Question

If 0.224L of \[{H_2}\] gas is formed at the cathode, the volume of \[\;{O_2}\] gas formed at the anode under identical conditions is:
A. 0.224L
B. 0.448L
C. 0.112L
D. 1.12L

Answer 1

Hint: We know that from Avogadro’s law that equal volumes of all gases contain equal numbers of molecules under similar conditions. Now since one mole of molecules of all gases contain the same number \[(6.022\; \times {10^{23}})\] of molecules, therefore they occupy the same volume under similar pressure and temperature. The mass of one mole of atoms is exactly equal to the atomic mass in grams of that element.

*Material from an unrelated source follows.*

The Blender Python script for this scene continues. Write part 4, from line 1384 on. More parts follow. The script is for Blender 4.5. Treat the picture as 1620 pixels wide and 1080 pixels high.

Complete step by step answer:
Loss of electrons is oxidation and gain of electrons is reduction, at cathode reduction takes place and at anode oxidation takes place. To find the Volume of oxygen we have to find the number of moles
$\Rightarrow$ At cathode reduction takes place: ${H_2}O + 2{e^ - } \to {H_{2(g)}} + 2O{H^ - }$
$\Rightarrow$ At anode oxidation takes place = $2{H_2}O \to {O_{2(g)}} + 4{H^ + } + 4{e^ - }$

\[{H_2}\] is liberated at cathode, number of electrons involved is 2 and n factor is 2 and \[\;{O_2}\] is liberated at anode number of electrons involved is 4 and n factor is 4. We know that equivalent of weight is moles$\times$n-factor and as explained above we conclude,

Equivalent of \[\;{O_2}\] = equivalent of \[{H_2}\] therefore,
$\Rightarrow$ Mole \[\;{O_2}\;\times\;\]n\[\;{O_2}\] = mole\[{H_2}\times\] n\[{H_2}\]
$\Rightarrow$ Mole \[\;{O_2}\] = x mole of \[{H_2}\]
Where we know that moles of \[{H_2}\] = $\dfrac{{0.224}}{{22.4}} = {10^{ - 2}}$.
So mole of \[\;{O_2}\]= $\dfrac{1}{2} \times {10^{ - 2}}$.
From the concept of mole and molar volume we know that volume equivalent is equal to its moles. Therefore at STP,
$\Rightarrow \dfrac{{{O_2}(volume)}}{{22.4}} = \dfrac{1}{2} \times {10^{ - 2}} $
$= 0.112L $

Hence options C is correct.

Note: Alternate method: by using stoichiometric equation it is shown as;
$\Rightarrow{H_2}O \to {H_2} + \dfrac{1}{2}{O_2}$
At ideal conditions, we know that on cathode \[{H_2}\] is liberated and on the anode \[\;{O_2}\] is liberated. Therefore from the reaction we can conclude that if 1 mole of \[{H_2}\] is liberated then $\dfrac{1}{2}$ mole of \[\;{O_2}\] is liberated. So at STP 22.4L of \[{H_2}\] is liberated and 11.2L of \[\;{O_2}\] is liberated from the relation that we see in the reaction. Therefore we are given 0.224L volume of hydrogen which will liberate, Volume of \[\;{O_2}\]= $\dfrac{{0.224}}{2} = 0.112L$.